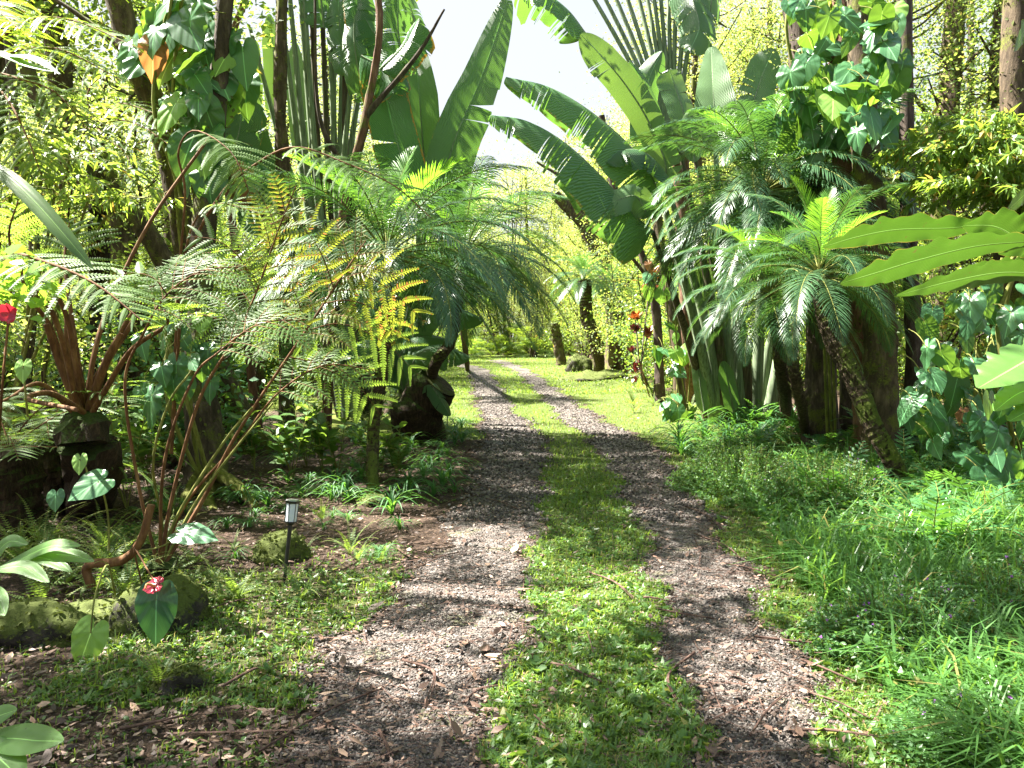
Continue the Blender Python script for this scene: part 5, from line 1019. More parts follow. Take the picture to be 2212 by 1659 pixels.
# far bright bushes and trees that close the end of the drive
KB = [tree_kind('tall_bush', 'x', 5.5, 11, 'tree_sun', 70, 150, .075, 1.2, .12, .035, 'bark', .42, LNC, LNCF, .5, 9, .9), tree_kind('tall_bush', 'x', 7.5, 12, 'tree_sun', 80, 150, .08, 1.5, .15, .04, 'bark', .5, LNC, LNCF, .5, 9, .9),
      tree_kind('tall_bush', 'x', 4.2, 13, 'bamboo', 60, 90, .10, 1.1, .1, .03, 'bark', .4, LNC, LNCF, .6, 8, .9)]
for k, (X, Y_, h) in zip(KB, ((1330, 0, 0), (1080, 0, 0), (1210, 0, 0))): pass
bs = []
for X, d in [(1330, 42), (1400, 38), (1240, 44), (1170, 50), (1110, 54), (1050, 56), (990, 52), (1210, 56), (1280, 50), (1350, 44), (1440, 40), (1470, 34), (930, 50), (870, 42), (1150, 62), (1070, 66), (990, 64), (1230, 66), (1310, 60), (1400, 52), (840, 50), (780, 40), (1480, 40), (1500, 30), (1130, 58), (1410, 44), (900, 60)]:
    p = P(X, 740, d); bs.append((p[0]+g.normal(0, .5), p[1]))
ring_dup(KB, bs, 'bright sunlit bushes closing the far end of the drive', 'tall many-stemmed bush glowing yellow-green beyond the far bend', g, (1.25, 1.9))
ft = []
for X, d in [(1180, 60), (1230, 52), (1150, 56), (1080, 60), (1290, 42), (1360, 38), (1000, 60), (900, 56), (1330, 48), (1400, 40), (1040, 72), (1260, 70), (1120, 80), (940, 70), (1450, 48)]:
    p = P(X, 740, d); ft.append((p[0], p[1]))
ow = []
for _ in range(600):
    if len(ow) >= 20: break
    x, y = g.uniform(-20, 15), g.uniform(-12, 10)
    if abs(x) < 5.2 and y > -3: continue
    if -12 < x < 0 and y > -5: continue
    if min([((x-a)**2+(y-b)**2) for a, b in ow]+[99]) < 9: continue
    if any(blk_(np.array([[x+a, y+b_, h]])) for h in (3, 5, 7, 9) for a, b_ in ((0, 0), (1.2, 0), (-1.2, 0), (0, 1.2), (0, -1.2))): continue
    ow.append((x, y))
ring_dup(KT, ow, 'forest trees standing behind the garden plants', 'small-leaved rainforest tree added around the camera to deepen the shade', g)
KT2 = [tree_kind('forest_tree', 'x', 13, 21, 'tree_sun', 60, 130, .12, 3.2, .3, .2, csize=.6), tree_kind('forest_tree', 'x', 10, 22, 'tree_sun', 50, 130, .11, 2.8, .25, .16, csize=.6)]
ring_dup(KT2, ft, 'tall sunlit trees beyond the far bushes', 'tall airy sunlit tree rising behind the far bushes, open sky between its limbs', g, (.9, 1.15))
at_ = []
for X, d in [(1465, 24), (1430, 33), (1375, 40), (1540, 20.5), (1600, 24)]:
    p = P(X, 740, d); at_.append((p[0], p[1]))
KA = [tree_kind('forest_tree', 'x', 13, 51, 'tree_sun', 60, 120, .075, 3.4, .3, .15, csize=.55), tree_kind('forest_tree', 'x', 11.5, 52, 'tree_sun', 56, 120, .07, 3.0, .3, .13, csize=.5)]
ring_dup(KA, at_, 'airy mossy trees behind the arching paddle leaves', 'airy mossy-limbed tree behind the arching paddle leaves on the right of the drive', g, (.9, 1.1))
# fern bank that ends the drive
def fern_bush(name, label, R_, n, seed, ms, k=.5, h=.6):
    g = np.random.default_rng(seed); root = thing(name, label, 'fern')
    for i in range(n):
        a = g.uniform(0, 6.28); q = R_*math.sqrt(g.uniform()); e = g.uniform(5, 80); j = int(np.argmin([abs(x[0]-e)+g.uniform(0, 15) for x in ms]))
        put('frond', ms[j][1], root, (q*math.cos(a), q*math.sin(a), h*(1-(q/R_)**2)*g.uniform(.3, 1)), (0, 0, a+g.normal(0, .6)), k*g.uniform(.7, 1.2))
    return root
FBU = [fern_bush('fern_thicket', 'x', 1.1, 46, 5, FB, 1.0, 1.5), fern_bush('fern_thicket', 'x', .9, 38, 6, FB, .8, 1.1)]
fs = []
for X, Y in [(930, 778), (985, 776), (1035, 772), (1085, 772), (1130, 771), (1175, 769), (1010, 765), (1060, 763), (1110, 762), (1160, 762), (1205, 764), (1245, 772), (950, 766), (900, 772), (1240, 760)]:
    p = G(X, Y); fs.append((p[0], p[1]))
ring_dup(FBU, fs, 'ferns of the bank closing the end of the drive', 'rounded mound of pale green ferns on the bank ending the drive', g, (.9, 1.3))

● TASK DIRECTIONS
Repeat the listing verbatim. Skip the pictures.

● THE RESULT
Continue the Blender Python script for this scene: part 5, from line 1019. More parts follow. Take the picture to be 2212 by 1659 pixels.
# far bright bushes and trees that close the end of the drive
KB = [tree_kind('tall_bush', 'x', 5.5, 11, 'tree_sun', 70, 150, .075, 1.2, .12, .035, 'bark', .42, LNC, LNCF, .5, 9, .9), tree_kind('tall_bush', 'x', 7.5, 12, 'tree_sun', 80, 150, .08, 1.5, .15, .04, 'bark', .5, LNC, LNCF, .5, 9, .9),
      tree_kind('tall_bush', 'x', 4.2, 13, 'bamboo', 60, 90, .10, 1.1, .1, .03, 'bark', .4, LNC, LNCF, .6, 8, .9)]
for k, (X, Y_, h) in zip(KB, ((1330, 0, 0), (1080, 0, 0), (1210, 0, 0))): pass
bs = []
for X, d in [(1330, 42), (1400, 38), (1240, 44), (1170, 50), (1110, 54), (1050, 56), (990, 52), (1210, 56), (1280, 50), (1350, 44), (1440, 40), (1470, 34), (930, 50), (870, 42), (1150, 62), (1070, 66), (990, 64), (1230, 66), (1310, 60), (1400, 52), (840, 50), (780, 40), (1480, 40), (1500, 30), (1130, 58), (1410, 44), (900, 60)]:
    p = P(X, 740, d); bs.append((p[0]+g.normal(0, .5), p[1]))
ring_dup(KB, bs, 'bright sunlit bushes closing the far end of the drive', 'tall many-stemmed bush glowing yellow-green beyond the far bend', g, (1.25, 1.9))
ft = []
for X, d in [(1180, 60), (1230, 52), (1150, 56), (1080, 60), (1290, 42), (1360, 38), (1000, 60), (900, 56), (1330, 48), (1400, 40), (1040, 72), (1260, 70), (1120, 80), (940, 70), (1450, 48)]:
    p = P(X, 740, d); ft.append((p[0], p[1]))
ow = []
for _ in range(600):
    if len(ow) >= 20: break
    x, y = g.uniform(-20, 15), g.uniform(-12, 10)
    if abs(x) < 5.2 and y > -3: continue
    if -12 < x < 0 and y > -5: continue
    if min([((x-a)**2+(y-b)**2) for a, b in ow]+[99]) < 9: continue
    if any(blk_(np.array([[x+a, y+b_, h]])) for h in (3, 5, 7, 9) for a, b_ in ((0, 0), (1.2, 0), (-1.2, 0), (0, 1.2), (0, -1.2))): continue
    ow.append((x, y))
ring_dup(KT, ow, 'forest trees standing behind the garden plants', 'small-leaved rainforest tree added around the camera to deepen the shade', g)
KT2 = [tree_kind('forest_tree', 'x', 13, 21, 'tree_sun', 60, 130, .12, 3.2, .3, .2, csize=.6), tree_kind('forest_tree', 'x', 10, 22, 'tree_sun', 50, 130, .11, 2.8, .25, .16, csize=.6)]
ring_dup(KT2, ft, 'tall sunlit trees beyond the far bushes', 'tall airy sunlit tree rising behind the far bushes, open sky between its limbs', g, (.9, 1.15))
at_ = []
for X, d in [(1465, 24), (1430, 33), (1375, 40), (1540, 20.5), (1600, 24)]:
    p = P(X, 740, d); at_.append((p[0], p[1]))
KA = [tree_kind('forest_tree', 'x', 13, 51, 'tree_sun', 60, 120, .075, 3.4, .3, .15, csize=.55), tree_kind('forest_tree', 'x', 11.5, 52, 'tree_sun', 56, 120, .07, 3.0, .3, .13, csize=.5)]
ring_dup(KA, at_, 'airy mossy trees behind the arching paddle leaves', 'airy mossy-limbed tree behind the arching paddle leaves on the right of the drive', g, (.9, 1.1))
# fern bank that ends the drive
def fern_bush(name, label, R_, n, seed, ms, k=.5, h=.6):
    g = np.random.default_rng(seed); root = thing(name, label, 'fern')
    for i in range(n):
        a = g.uniform(0, 6.28); q = R_*math.sqrt(g.uniform()); e = g.uniform(5, 80); j = int(np.argmin([abs(x[0]-e)+g.uniform(0, 15) for x in ms]))
        put('frond', ms[j][1], root, (q*math.cos(a), q*math.sin(a), h*(1-(q/R_)**2)*g.uniform(.3, 1)), (0, 0, a+g.normal(0, .6)), k*g.uniform(.7, 1.2))
    return root
FBU = [fern_bush('fern_thicket', 'x', 1.1, 46, 5, FB, 1.0, 1.5), fern_bush('fern_thicket', 'x', .9, 38, 6, FB, .8, 1.1)]
fs = []
for X, Y in [(930, 778), (985, 776), (1035, 772), (1085, 772), (1130, 771), (1175, 769), (1010, 765), (1060, 763), (1110, 762), (1160, 762), (1205, 764), (1245, 772), (950, 766), (900, 772), (1240, 760)]:
    p = G(X, Y); fs.append((p[0], p[1]))
ring_dup(FBU, fs, 'ferns of the bank closing the end of the drive', 'rounded mound of pale green ferns on the bank ending the drive', g, (.9, 1.3))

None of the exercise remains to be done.